-- start --

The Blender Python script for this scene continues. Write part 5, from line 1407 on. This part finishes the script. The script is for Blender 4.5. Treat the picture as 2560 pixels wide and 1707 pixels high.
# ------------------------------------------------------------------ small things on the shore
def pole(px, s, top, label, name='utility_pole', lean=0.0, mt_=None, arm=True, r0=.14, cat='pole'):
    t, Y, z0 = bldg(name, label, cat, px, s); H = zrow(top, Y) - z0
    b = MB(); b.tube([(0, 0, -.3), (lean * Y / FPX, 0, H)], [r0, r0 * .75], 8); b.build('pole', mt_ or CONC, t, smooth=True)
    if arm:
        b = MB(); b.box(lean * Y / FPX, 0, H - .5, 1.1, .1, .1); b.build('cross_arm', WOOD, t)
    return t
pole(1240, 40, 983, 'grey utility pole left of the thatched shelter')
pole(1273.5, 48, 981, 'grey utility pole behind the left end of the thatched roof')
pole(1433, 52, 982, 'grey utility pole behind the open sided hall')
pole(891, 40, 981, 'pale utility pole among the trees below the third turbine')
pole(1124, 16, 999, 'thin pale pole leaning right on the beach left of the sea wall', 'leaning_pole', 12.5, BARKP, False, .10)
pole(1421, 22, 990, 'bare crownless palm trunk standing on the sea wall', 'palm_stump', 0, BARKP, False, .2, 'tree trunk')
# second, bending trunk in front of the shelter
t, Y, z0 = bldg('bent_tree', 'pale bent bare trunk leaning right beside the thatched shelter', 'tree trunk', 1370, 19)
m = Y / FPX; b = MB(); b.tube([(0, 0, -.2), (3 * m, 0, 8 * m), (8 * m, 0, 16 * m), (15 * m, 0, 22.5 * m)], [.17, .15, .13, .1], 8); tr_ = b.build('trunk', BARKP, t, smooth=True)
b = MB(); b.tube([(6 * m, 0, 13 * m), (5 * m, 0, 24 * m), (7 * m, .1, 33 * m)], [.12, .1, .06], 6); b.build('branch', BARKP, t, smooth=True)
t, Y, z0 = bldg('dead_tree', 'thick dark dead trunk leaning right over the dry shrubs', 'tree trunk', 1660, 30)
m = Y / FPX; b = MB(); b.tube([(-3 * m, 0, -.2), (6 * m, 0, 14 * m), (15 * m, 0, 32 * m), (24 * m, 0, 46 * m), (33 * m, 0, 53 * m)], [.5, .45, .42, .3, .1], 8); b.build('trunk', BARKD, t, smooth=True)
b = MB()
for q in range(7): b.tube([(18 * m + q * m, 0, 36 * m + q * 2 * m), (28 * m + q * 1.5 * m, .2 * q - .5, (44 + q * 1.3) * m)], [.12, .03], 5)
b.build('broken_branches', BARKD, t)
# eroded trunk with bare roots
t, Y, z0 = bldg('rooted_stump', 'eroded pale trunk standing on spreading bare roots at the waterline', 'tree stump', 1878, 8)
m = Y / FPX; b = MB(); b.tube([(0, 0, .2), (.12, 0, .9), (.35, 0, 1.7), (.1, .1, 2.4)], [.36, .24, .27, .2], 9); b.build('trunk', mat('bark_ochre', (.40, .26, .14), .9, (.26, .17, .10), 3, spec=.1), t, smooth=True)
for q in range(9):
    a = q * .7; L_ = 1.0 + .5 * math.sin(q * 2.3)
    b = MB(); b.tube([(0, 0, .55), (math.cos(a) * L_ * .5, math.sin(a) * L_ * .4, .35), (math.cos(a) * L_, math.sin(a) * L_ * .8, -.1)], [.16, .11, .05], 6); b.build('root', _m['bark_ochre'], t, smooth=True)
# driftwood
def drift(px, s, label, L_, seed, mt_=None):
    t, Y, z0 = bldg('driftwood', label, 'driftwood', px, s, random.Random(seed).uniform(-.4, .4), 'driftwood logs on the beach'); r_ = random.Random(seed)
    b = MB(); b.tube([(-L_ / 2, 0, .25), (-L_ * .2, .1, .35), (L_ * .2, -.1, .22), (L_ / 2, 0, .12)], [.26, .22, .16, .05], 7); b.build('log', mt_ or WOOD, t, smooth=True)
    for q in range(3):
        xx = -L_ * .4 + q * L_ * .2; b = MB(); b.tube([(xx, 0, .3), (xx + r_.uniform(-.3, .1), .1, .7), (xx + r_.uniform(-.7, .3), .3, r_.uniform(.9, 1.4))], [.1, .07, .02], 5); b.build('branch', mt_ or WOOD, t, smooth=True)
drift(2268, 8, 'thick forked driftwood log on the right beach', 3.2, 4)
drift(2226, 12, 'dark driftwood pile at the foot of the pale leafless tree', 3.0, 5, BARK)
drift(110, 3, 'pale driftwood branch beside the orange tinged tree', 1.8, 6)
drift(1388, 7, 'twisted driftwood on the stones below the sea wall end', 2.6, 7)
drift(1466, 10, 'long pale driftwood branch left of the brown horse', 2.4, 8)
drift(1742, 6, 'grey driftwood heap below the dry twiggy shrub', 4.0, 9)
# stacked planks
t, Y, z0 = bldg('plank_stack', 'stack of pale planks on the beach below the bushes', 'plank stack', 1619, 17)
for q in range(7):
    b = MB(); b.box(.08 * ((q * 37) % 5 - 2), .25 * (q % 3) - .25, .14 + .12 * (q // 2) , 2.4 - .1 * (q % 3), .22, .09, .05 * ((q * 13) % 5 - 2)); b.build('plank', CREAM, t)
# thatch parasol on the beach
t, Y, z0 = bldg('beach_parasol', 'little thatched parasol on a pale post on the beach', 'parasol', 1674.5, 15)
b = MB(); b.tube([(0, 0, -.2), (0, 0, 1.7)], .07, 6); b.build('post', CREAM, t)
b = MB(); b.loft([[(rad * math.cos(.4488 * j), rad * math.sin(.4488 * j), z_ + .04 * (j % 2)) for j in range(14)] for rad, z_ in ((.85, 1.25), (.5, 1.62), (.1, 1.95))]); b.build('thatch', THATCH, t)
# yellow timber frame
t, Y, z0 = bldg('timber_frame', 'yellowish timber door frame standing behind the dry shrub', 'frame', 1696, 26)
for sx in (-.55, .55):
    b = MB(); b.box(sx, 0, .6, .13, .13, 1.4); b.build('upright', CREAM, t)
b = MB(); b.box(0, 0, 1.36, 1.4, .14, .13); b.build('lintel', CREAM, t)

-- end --

* [Description of the task]:
From the first line to the last, please quote the material above exactly.

* [Final answer]:
The Blender Python script for this scene continues. Write part 5, from line 1407 on. This part finishes the script. The script is for Blender 4.5. Treat the picture as 2560 pixels wide and 1707 pixels high.
# ------------------------------------------------------------------ small things on the shore
def pole(px, s, top, label, name='utility_pole', lean=0.0, mt_=None, arm=True, r0=.14, cat='pole'):
    t, Y, z0 = bldg(name, label, cat, px, s); H = zrow(top, Y) - z0
    b = MB(); b.tube([(0, 0, -.3), (lean * Y / FPX, 0, H)], [r0, r0 * .75], 8); b.build('pole', mt_ or CONC, t, smooth=True)
    if arm:
        b = MB(); b.box(lean * Y / FPX, 0, H - .5, 1.1, .1, .1); b.build('cross_arm', WOOD, t)
    return t
pole(1240, 40, 983, 'grey utility pole left of the thatched shelter')
pole(1273.5, 48, 981, 'grey utility pole behind the left end of the thatched roof')
pole(1433, 52, 982, 'grey utility pole behind the open sided hall')
pole(891, 40, 981, 'pale utility pole among the trees below the third turbine')
pole(1124, 16, 999, 'thin pale pole leaning right on the beach left of the sea wall', 'leaning_pole', 12.5, BARKP, False, .10)
pole(1421, 22, 990, 'bare crownless palm trunk standing on the sea wall', 'palm_stump', 0, BARKP, False, .2, 'tree trunk')
# second, bending trunk in front of the shelter
t, Y, z0 = bldg('bent_tree', 'pale bent bare trunk leaning right beside the thatched shelter', 'tree trunk', 1370, 19)
m = Y / FPX; b = MB(); b.tube([(0, 0, -.2), (3 * m, 0, 8 * m), (8 * m, 0, 16 * m), (15 * m, 0, 22.5 * m)], [.17, .15, .13, .1], 8); tr_ = b.build('trunk', BARKP, t, smooth=True)
b = MB(); b.tube([(6 * m, 0, 13 * m), (5 * m, 0, 24 * m), (7 * m, .1, 33 * m)], [.12, .1, .06], 6); b.build('branch', BARKP, t, smooth=True)
t, Y, z0 = bldg('dead_tree', 'thick dark dead trunk leaning right over the dry shrubs', 'tree trunk', 1660, 30)
m = Y / FPX; b = MB(); b.tube([(-3 * m, 0, -.2), (6 * m, 0, 14 * m), (15 * m, 0, 32 * m), (24 * m, 0, 46 * m), (33 * m, 0, 53 * m)], [.5, .45, .42, .3, .1], 8); b.build('trunk', BARKD, t, smooth=True)
b = MB()
for q in range(7): b.tube([(18 * m + q * m, 0, 36 * m + q * 2 * m), (28 * m + q * 1.5 * m, .2 * q - .5, (44 + q * 1.3) * m)], [.12, .03], 5)
b.build('broken_branches', BARKD, t)
# eroded trunk with bare roots
t, Y, z0 = bldg('rooted_stump', 'eroded pale trunk standing on spreading bare roots at the waterline', 'tree stump', 1878, 8)
m = Y / FPX; b = MB(); b.tube([(0, 0, .2), (.12, 0, .9), (.35, 0, 1.7), (.1, .1, 2.4)], [.36, .24, .27, .2], 9); b.build('trunk', mat('bark_ochre', (.40, .26, .14), .9, (.26, .17, .10), 3, spec=.1), t, smooth=True)
for q in range(9):
    a = q * .7; L_ = 1.0 + .5 * math.sin(q * 2.3)
    b = MB(); b.tube([(0, 0, .55), (math.cos(a) * L_ * .5, math.sin(a) * L_ * .4, .35), (math.cos(a) * L_, math.sin(a) * L_ * .8, -.1)], [.16, .11, .05], 6); b.build('root', _m['bark_ochre'], t, smooth=True)
# driftwood
def drift(px, s, label, L_, seed, mt_=None):
    t, Y, z0 = bldg('driftwood', label, 'driftwood', px, s, random.Random(seed).uniform(-.4, .4), 'driftwood logs on the beach'); r_ = random.Random(seed)
    b = MB(); b.tube([(-L_ / 2, 0, .25), (-L_ * .2, .1, .35), (L_ * .2, -.1, .22), (L_ / 2, 0, .12)], [.26, .22, .16, .05], 7); b.build('log', mt_ or WOOD, t, smooth=True)
    for q in range(3):
        xx = -L_ * .4 + q * L_ * .2; b = MB(); b.tube([(xx, 0, .3), (xx + r_.uniform(-.3, .1), .1, .7), (xx + r_.uniform(-.7, .3), .3, r_.uniform(.9, 1.4))], [.1, .07, .02], 5); b.build('branch', mt_ or WOOD, t, smooth=True)
drift(2268, 8, 'thick forked driftwood log on the right beach', 3.2, 4)
drift(2226, 12, 'dark driftwood pile at the foot of the pale leafless tree', 3.0, 5, BARK)
drift(110, 3, 'pale driftwood branch beside the orange tinged tree', 1.8, 6)
drift(1388, 7, 'twisted driftwood on the stones below the sea wall end', 2.6, 7)
drift(1466, 10, 'long pale driftwood branch left of the brown horse', 2.4, 8)
drift(1742, 6, 'grey driftwood heap below the dry twiggy shrub', 4.0, 9)
# stacked planks
t, Y, z0 = bldg('plank_stack', 'stack of pale planks on the beach below the bushes', 'plank stack', 1619, 17)
for q in range(7):
    b = MB(); b.box(.08 * ((q * 37) % 5 - 2), .25 * (q % 3) - .25, .14 + .12 * (q // 2) , 2.4 - .1 * (q % 3), .22, .09, .05 * ((q * 13) % 5 - 2)); b.build('plank', CREAM, t)
# thatch parasol on the beach
t, Y, z0 = bldg('beach_parasol', 'little thatched parasol on a pale post on the beach', 'parasol', 1674.5, 15)
b = MB(); b.tube([(0, 0, -.2), (0, 0, 1.7)], .07, 6); b.build('post', CREAM, t)
b = MB(); b.loft([[(rad * math.cos(.4488 * j), rad * math.sin(.4488 * j), z_ + .04 * (j % 2)) for j in range(14)] for rad, z_ in ((.85, 1.25), (.5, 1.62), (.1, 1.95))]); b.build('thatch', THATCH, t)
# yellow timber frame
t, Y, z0 = bldg('timber_frame', 'yellowish timber door frame standing behind the dry shrub', 'frame', 1696, 26)
for sx in (-.55, .55):
    b = MB(); b.box(sx, 0, .6, .13, .13, 1.4); b.build('upright', CREAM, t)
b = MB(); b.box(0, 0, 1.36, 1.4, .14, .13); b.build('lintel', CREAM, t)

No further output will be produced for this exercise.